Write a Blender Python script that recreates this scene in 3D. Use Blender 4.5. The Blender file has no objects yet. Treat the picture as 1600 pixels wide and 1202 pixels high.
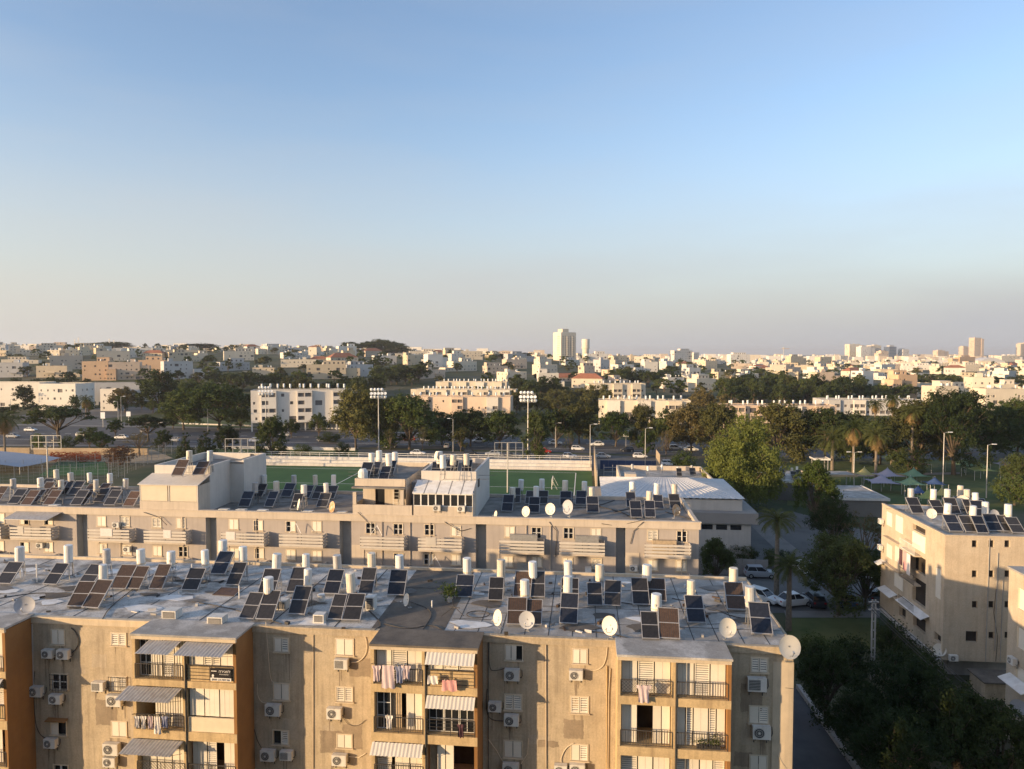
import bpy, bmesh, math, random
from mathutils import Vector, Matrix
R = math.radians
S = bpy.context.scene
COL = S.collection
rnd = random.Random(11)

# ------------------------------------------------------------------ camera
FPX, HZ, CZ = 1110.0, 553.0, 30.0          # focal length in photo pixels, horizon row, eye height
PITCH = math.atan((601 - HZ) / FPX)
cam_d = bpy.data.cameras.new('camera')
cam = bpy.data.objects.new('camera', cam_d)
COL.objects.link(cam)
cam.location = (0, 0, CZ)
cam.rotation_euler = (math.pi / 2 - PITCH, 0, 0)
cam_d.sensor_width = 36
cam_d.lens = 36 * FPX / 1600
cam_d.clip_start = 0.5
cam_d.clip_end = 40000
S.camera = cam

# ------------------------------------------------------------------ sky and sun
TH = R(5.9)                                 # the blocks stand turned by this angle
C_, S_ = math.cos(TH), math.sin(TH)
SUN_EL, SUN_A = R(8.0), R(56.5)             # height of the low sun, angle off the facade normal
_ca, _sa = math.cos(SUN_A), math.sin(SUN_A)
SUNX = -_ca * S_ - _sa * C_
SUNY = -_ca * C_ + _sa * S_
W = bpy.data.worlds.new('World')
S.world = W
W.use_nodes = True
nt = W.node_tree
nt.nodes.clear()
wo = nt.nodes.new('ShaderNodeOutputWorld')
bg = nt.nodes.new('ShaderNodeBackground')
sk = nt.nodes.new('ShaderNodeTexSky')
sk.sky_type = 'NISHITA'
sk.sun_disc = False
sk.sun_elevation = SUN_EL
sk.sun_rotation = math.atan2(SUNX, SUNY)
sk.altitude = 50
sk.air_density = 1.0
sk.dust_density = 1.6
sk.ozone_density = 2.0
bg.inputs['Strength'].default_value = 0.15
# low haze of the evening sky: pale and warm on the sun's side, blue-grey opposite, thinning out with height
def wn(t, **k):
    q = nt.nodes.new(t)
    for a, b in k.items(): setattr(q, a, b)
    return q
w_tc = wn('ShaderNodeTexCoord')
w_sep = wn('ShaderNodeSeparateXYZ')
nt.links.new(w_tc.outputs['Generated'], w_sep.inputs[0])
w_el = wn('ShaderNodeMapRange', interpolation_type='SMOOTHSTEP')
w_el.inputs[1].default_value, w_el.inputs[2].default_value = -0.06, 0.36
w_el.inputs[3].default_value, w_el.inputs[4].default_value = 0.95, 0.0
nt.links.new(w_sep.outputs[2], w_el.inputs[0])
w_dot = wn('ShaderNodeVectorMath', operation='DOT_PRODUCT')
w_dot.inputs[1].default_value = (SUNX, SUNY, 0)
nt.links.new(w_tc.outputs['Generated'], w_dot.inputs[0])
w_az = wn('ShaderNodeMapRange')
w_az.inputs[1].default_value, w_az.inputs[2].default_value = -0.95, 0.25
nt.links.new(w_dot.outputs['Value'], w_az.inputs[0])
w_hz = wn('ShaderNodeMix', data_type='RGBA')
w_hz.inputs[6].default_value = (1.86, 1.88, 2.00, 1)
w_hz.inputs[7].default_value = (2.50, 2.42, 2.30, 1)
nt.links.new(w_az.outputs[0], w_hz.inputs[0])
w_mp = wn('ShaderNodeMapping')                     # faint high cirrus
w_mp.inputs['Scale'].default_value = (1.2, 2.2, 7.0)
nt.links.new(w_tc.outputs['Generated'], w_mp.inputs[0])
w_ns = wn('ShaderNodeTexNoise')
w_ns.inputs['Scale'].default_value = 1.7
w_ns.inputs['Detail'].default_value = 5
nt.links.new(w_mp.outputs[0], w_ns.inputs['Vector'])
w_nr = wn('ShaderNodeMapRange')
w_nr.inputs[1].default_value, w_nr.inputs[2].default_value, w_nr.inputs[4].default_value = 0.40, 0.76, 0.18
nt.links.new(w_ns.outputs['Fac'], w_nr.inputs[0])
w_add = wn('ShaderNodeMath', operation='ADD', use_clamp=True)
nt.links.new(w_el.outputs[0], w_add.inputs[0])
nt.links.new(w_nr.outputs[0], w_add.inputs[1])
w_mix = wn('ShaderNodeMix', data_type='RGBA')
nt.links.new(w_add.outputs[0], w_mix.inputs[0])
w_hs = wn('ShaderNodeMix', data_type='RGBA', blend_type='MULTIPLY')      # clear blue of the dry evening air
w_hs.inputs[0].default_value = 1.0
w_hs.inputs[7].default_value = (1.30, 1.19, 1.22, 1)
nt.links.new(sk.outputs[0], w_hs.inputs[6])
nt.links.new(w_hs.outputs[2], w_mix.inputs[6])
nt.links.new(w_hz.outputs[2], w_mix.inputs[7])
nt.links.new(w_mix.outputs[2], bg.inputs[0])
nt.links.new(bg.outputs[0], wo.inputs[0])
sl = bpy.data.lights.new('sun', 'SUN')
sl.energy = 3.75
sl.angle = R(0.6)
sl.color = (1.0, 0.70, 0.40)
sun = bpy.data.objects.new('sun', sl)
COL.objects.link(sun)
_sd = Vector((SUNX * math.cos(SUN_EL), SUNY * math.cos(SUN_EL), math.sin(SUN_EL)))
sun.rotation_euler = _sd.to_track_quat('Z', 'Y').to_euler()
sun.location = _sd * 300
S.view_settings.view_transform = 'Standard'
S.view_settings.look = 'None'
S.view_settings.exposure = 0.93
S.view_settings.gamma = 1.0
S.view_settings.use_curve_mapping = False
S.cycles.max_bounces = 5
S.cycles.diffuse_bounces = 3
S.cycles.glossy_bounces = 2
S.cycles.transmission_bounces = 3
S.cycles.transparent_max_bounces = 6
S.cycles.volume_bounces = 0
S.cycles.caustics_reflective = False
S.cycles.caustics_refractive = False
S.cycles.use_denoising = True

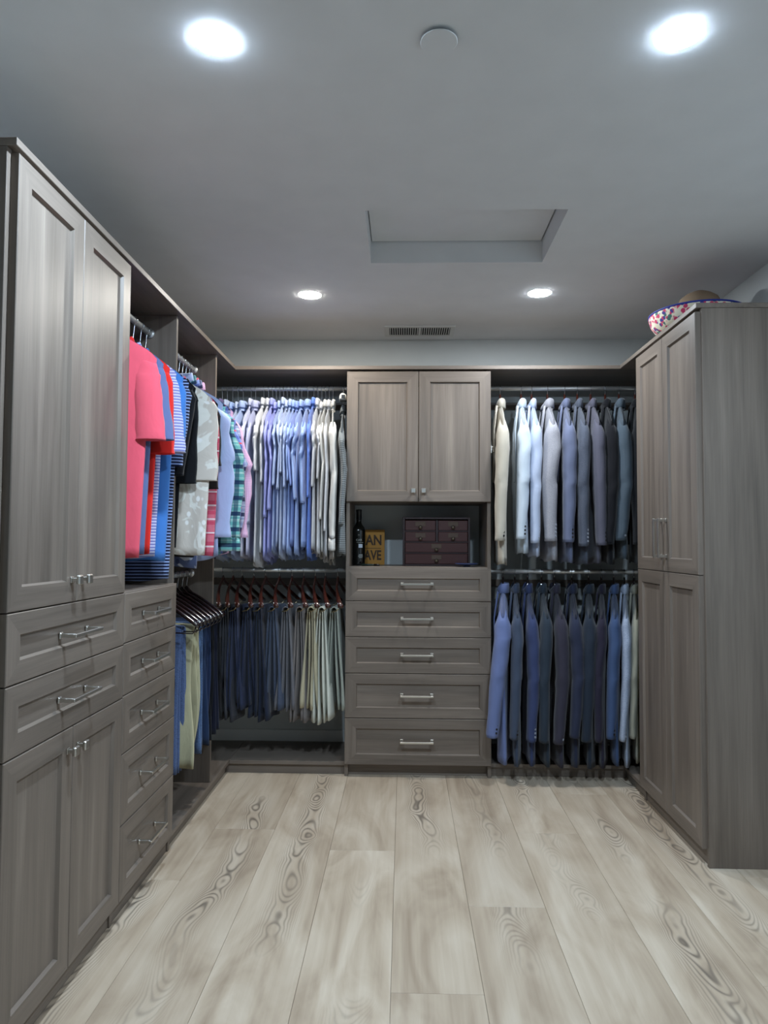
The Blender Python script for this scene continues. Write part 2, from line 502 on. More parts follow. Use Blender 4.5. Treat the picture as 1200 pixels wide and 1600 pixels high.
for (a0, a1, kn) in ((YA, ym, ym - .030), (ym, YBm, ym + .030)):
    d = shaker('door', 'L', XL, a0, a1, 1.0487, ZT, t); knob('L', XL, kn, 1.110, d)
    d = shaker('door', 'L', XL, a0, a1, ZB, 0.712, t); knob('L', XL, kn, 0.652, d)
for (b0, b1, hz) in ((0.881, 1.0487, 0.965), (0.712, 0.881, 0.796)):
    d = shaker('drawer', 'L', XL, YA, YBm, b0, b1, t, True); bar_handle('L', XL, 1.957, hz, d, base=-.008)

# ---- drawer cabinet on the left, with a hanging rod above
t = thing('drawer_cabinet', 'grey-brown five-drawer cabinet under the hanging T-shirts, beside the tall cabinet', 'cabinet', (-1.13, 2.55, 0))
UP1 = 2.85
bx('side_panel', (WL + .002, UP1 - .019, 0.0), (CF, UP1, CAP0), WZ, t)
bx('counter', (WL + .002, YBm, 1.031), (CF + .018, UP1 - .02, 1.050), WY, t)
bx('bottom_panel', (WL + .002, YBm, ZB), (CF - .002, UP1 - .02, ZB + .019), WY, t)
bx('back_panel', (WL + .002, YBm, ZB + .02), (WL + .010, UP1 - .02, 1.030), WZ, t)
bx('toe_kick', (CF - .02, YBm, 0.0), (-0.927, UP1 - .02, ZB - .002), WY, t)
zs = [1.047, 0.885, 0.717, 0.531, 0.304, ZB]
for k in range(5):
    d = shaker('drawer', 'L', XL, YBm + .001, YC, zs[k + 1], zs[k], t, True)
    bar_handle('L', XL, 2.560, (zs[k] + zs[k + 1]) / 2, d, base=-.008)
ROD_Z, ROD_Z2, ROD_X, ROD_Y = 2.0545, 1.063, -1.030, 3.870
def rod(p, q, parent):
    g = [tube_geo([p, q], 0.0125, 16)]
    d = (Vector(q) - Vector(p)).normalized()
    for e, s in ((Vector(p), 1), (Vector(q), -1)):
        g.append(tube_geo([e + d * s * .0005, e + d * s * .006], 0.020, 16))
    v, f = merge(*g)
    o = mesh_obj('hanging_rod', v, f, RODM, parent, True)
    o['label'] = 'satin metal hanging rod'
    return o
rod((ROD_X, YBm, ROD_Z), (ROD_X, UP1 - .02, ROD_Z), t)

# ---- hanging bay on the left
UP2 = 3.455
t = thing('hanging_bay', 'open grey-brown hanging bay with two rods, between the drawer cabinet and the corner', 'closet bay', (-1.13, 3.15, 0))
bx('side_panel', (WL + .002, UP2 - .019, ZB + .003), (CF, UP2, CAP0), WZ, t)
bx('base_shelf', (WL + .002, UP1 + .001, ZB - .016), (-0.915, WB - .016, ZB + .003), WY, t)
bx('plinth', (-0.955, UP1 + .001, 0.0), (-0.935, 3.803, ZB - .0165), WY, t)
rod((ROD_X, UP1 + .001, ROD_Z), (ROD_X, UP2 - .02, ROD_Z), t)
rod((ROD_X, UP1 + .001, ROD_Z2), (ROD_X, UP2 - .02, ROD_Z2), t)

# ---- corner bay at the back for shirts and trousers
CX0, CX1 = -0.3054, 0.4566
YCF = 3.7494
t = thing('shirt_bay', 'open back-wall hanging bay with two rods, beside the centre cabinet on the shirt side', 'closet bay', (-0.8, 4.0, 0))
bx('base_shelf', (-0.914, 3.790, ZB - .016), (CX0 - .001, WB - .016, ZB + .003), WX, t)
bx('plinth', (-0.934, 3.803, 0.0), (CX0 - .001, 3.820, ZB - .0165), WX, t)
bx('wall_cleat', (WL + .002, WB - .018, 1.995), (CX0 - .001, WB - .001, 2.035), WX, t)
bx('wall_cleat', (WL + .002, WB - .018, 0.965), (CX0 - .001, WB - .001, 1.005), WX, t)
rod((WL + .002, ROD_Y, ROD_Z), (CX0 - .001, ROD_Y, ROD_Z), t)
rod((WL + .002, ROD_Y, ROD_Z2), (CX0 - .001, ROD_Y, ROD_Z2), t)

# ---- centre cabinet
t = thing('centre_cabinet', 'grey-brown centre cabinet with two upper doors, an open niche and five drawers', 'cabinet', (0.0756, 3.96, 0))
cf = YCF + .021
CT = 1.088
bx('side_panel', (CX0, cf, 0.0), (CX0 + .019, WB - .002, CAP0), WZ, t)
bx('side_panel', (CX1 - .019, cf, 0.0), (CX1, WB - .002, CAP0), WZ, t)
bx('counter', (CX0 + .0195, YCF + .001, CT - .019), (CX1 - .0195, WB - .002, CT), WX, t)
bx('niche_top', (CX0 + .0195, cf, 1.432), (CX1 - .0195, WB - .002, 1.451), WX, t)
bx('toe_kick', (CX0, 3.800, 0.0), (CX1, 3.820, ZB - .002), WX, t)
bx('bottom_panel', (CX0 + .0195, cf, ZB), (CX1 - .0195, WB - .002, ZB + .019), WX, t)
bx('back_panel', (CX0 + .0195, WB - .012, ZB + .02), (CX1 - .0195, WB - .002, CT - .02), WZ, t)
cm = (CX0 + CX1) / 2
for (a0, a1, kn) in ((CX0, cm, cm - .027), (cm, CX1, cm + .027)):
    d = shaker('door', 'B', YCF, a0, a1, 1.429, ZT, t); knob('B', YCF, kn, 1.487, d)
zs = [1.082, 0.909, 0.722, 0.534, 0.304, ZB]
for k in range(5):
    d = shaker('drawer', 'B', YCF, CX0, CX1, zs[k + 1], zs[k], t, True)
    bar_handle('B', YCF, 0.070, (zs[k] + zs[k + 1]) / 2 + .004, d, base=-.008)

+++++

Given request – How many lines in these entries hold the string "Blender"? Answer with the number alone.

Response below – 2